### Exercise directions:
Using the entries that follow, collect the lines where the word "this" appears.

(Scripts that build scenes)
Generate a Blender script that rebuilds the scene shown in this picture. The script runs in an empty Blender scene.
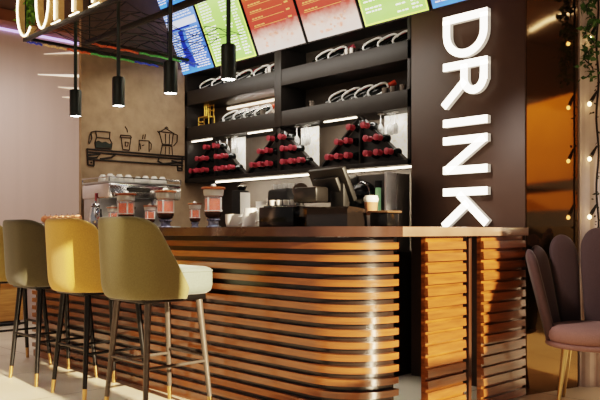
import bpy, bmesh, math, random
from mathutils import Vector, Matrix
random.seed(7)
sc = bpy.context.scene
COL = sc.collection
PI = math.pi

# ------------------------------------------------------------------ camera
CAMZ = 1.07
FPX = 727.0
TH = math.atan2(0.718, 0.696)
S_, C_ = math.sin(TH), math.cos(TH)
HY = 231.5
cam_d = bpy.data.cameras.new('camera')
cam = bpy.data.objects.new('camera', cam_d)
COL.objects.link(cam)
cam.location = (0, 0, CAMZ)
cam.rotation_euler = (PI / 2, 0, TH)
cam_d.sensor_width = 36
cam_d.lens = FPX / 600 * 36
cam_d.shift_y = (HY - 200) / 600
cam_d.clip_start = 0.05
sc.camera = cam

def ray(px, py):
    a = (px - 300) / FPX
    b = (HY - py) / FPX
    return Vector((a * C_ - S_, a * S_ + C_, b))
def onX(px, py, X):
    r = ray(px, py); t = X / r.x
    return Vector((X, r.y * t, CAMZ + r.z * t))
def onY(px, py, Y):
    r = ray(px, py); t = Y / r.y
    return Vector((r.x * t, Y, CAMZ + r.z * t))

# ------------------------------------------------------------------ materials
def lin(c):
    return tuple(((v / 255) / 12.92 if v / 255 <= .04045 else ((v / 255 + .055) / 1.055) ** 2.4) for v in c) + (1,)
MATS = {}
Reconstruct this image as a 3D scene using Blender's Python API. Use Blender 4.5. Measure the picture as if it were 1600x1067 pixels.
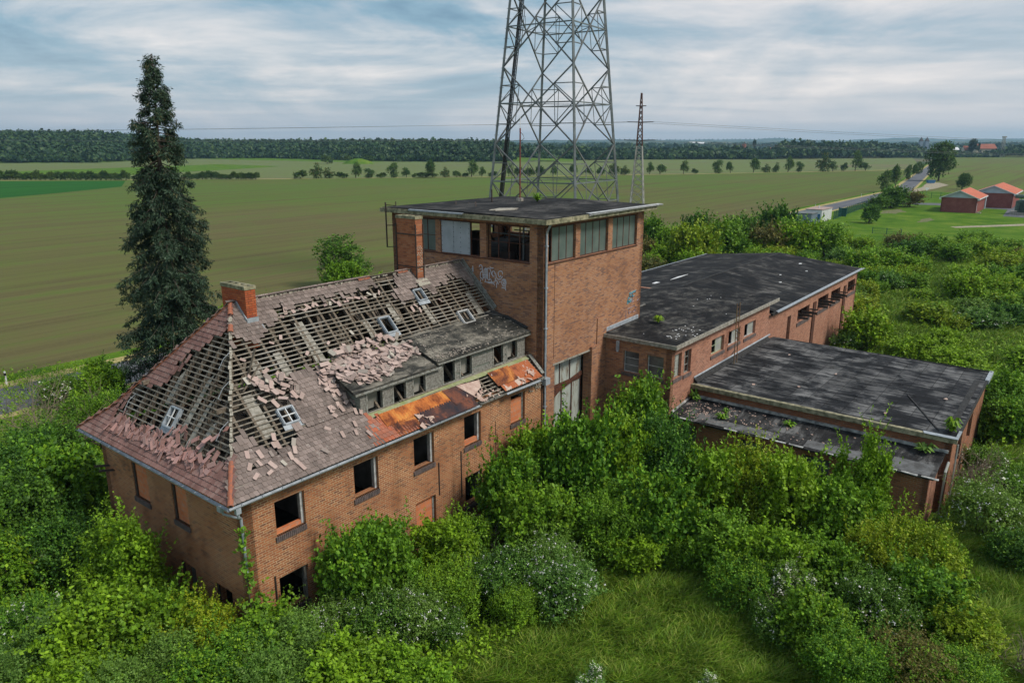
import bpy, math, random
import numpy as np
from mathutils import Vector, Matrix
from math import sin, cos, pi, radians as R
random.seed(7); rng = np.random.default_rng(11)
for o in list(bpy.data.objects): bpy.data.objects.remove(o)
SC = bpy.context.scene
COL = SC.collection

# ------------------------------------------------------------ camera
CAMZ = 17.6
PITCH = math.atan((533.5-222.)/1151.)
cam = bpy.data.cameras.new('camera'); camo = bpy.data.objects.new('camera', cam); COL.objects.link(camo)
cam.sensor_width = 36; cam.lens = 36*1151/1600.; cam.clip_start = .5; cam.clip_end = 30000
camo.location = (0, 0, CAMZ); camo.rotation_euler = (pi/2-PITCH, 0, 0)
SC.camera = camo
# ------------------------------------------------------------ world, sun, exposure
SUN_AZ, SUN_EL = R(112), R(48)      # azimuth clockwise from +Y
w = bpy.data.worlds.new("World"); SC.world = w; w.use_nodes = True
def build_world():
    nt = w.node_tree; N = nt.nodes; Lk = nt.links
    bg = N['Background']; bg.inputs['Strength'].default_value = 0.105
    sky = N.new('ShaderNodeTexSky'); sky.sky_type = 'NISHITA'; sky.sun_disc = False
    sky.sun_elevation = SUN_EL; sky.sun_rotation = SUN_AZ; sky.air_density = 1.2; sky.dust_density = 1.5
    tc = N.new('ShaderNodeTexCoord'); sep = N.new('ShaderNodeSeparateXYZ'); Lk.new(tc.outputs['Generated'], sep.inputs[0])
    zz = N.new('ShaderNodeMath'); zz.operation = 'MAXIMUM'; zz.inputs[1].default_value = 0.0; Lk.new(sep.outputs['Z'], zz.inputs[0])
    za = N.new('ShaderNodeMath'); za.operation = 'ADD'; za.inputs[1].default_value = .055; Lk.new(zz.outputs[0], za.inputs[0])
    comb = N.new('ShaderNodeCombineXYZ')
    for i, ax in enumerate('XY'):
        d = N.new('ShaderNodeMath'); d.operation = 'DIVIDE'; Lk.new(sep.outputs[ax], d.inputs[0]); Lk.new(za.outputs[0], d.inputs[1]); Lk.new(d.outputs[0], comb.inputs[i])
    def noise(scale, det, rough, off, dist=0.3, sx=.62, sy=1.0):
        mp = N.new('ShaderNodeMapping'); mp.inputs['Scale'].default_value = (sx, sy, 1); mp.inputs['Location'].default_value = off
        mp.inputs['Rotation'].default_value = (0, 0, R(6))
        Lk.new(comb.outputs[0], mp.inputs[0])
        n = N.new('ShaderNodeTexNoise'); n.inputs['Scale'].default_value = scale; n.inputs['Detail'].default_value = det
        n.inputs['Roughness'].default_value = rough; n.inputs['Distortion'].default_value = dist; Lk.new(mp.outputs[0], n.inputs[0]); return n
    def ramp(src, stops):
        r = N.new('ShaderNodeValToRGB'); e = r.color_ramp.elements
        e[0].position, e[0].color = stops[0][0], (*stops[0][1], 1); e[1].position, e[1].color = stops[-1][0], (*stops[-1][1], 1)
        for p_, c in stops[1:-1]: x = e.new(p_); x.color = (*c, 1)
        Lk.new(src, r.inputs[0]); return r
    n1 = noise(.8, 8, .55, (3.1, 1.7, 0), .35); n2 = noise(.36, 7, .55, (7.3, 2.2, 4), .6)
    mix0 = N.new('ShaderNodeMix'); mix0.data_type = 'FLOAT'; mix0.inputs[0].default_value = .45
    Lk.new(n1.outputs[0], mix0.inputs[2]); Lk.new(n2.outputs[0], mix0.inputs[3])
    mp3 = N.new('ShaderNodeMapping'); mp3.inputs['Scale'].default_value = (3.2, 3.2, 13); mp3.inputs['Location'].default_value = (2.3, 0, .6); Lk.new(tc.outputs['Generated'], mp3.inputs[0])
    n3 = N.new('ShaderNodeTexNoise'); n3.inputs['Scale'].default_value = 1; n3.inputs['Detail'].default_value = 9; n3.inputs['Roughness'].default_value = .6; n3.inputs['Distortion'].default_value = .5; Lk.new(mp3.outputs[0], n3.inputs[0])
    mix = N.new('ShaderNodeMix'); mix.data_type = 'FLOAT'; mix.inputs[0].default_value = .55
    Lk.new(mix0.outputs[0], mix.inputs[2]); Lk.new(n3.outputs[0], mix.inputs[3])
    # cloud deck, from blue grey bases to pale pinkish gaps (radiance = value * strength)
    r = ramp(mix.outputs[0], [(.40, (1.15, 2.0, 2.75)), (.455, (1.7, 2.7, 3.45)), (.495, (2.7, 3.3, 3.85)), (.53, (3.7, 4.0, 4.3)), (.57, (4.9, 4.8, 4.85)), (.62, (6.6, 6.1, 5.8))])
    # brighter flat haze band by the horizon
    hr = ramp(sep.outputs['Z'], [(0.0, (.9, .9, .9)), (.05, (.3, .3, .3)), (.13, (0, 0, 0))])
    m2 = N.new('ShaderNodeMix'); m2.data_type = 'RGBA'; Lk.new(hr.outputs[0], m2.inputs[0]); Lk.new(r.outputs[0], m2.inputs[6]); m2.inputs[7].default_value = (4.6, 4.55, 4.9, 1)
    # thinner, warmer cloud toward the right where the sun stands behind it
    gx = ramp(sep.outputs['X'], [(.0, (0, 0, 0)), (.18, (.16, .16, .16)), (.55, (.26, .26, .26)), (1, (.35, .35, .35))])
    m4 = N.new('ShaderNodeMix'); m4.data_type = 'RGBA'; Lk.new(gx.outputs[0], m4.inputs[0]); Lk.new(m2.outputs[2], m4.inputs[6]); m4.inputs[7].default_value = (5.5, 5.0, 5.0, 1)
    m3 = N.new('ShaderNodeMix'); m3.data_type = 'RGBA'; m3.inputs[0].default_value = .88
    Lk.new(sky.outputs[0], m3.inputs[6]); Lk.new(m4.outputs[2], m3.inputs[7]); Lk.new(m3.outputs[2], bg.inputs['Color'])
build_world()
sl = bpy.data.lights.new('sun', 'SUN'); sl.energy = 2.1; sl.angle = R(14); sl.color = (1, .93, .82)
so = bpy.data.objects.new('sun', sl); COL.objects.link(so)
sd = Vector((sin(SUN_AZ)*cos(SUN_EL), cos(SUN_AZ)*cos(SUN_EL), sin(SUN_EL)))
so.rotation_euler = sd.to_track_quat('Z', 'Y').to_euler(); so.location = (40, -20, 80)
SC.view_settings.view_transform = 'Standard'; SC.view_settings.look = 'None'; SC.view_settings.gamma = 1
SC.view_settings.exposure = 0.6
SC.render.resolution_x = 1024; SC.render.resolution_y = 682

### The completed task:
Generate a Blender script that rebuilds the scene shown in this picture. The script runs in an empty Blender scene.
Reconstruct this image as a 3D scene using Blender's Python API. Use Blender 4.5. Measure the picture as if it were 1600x1067 pixels.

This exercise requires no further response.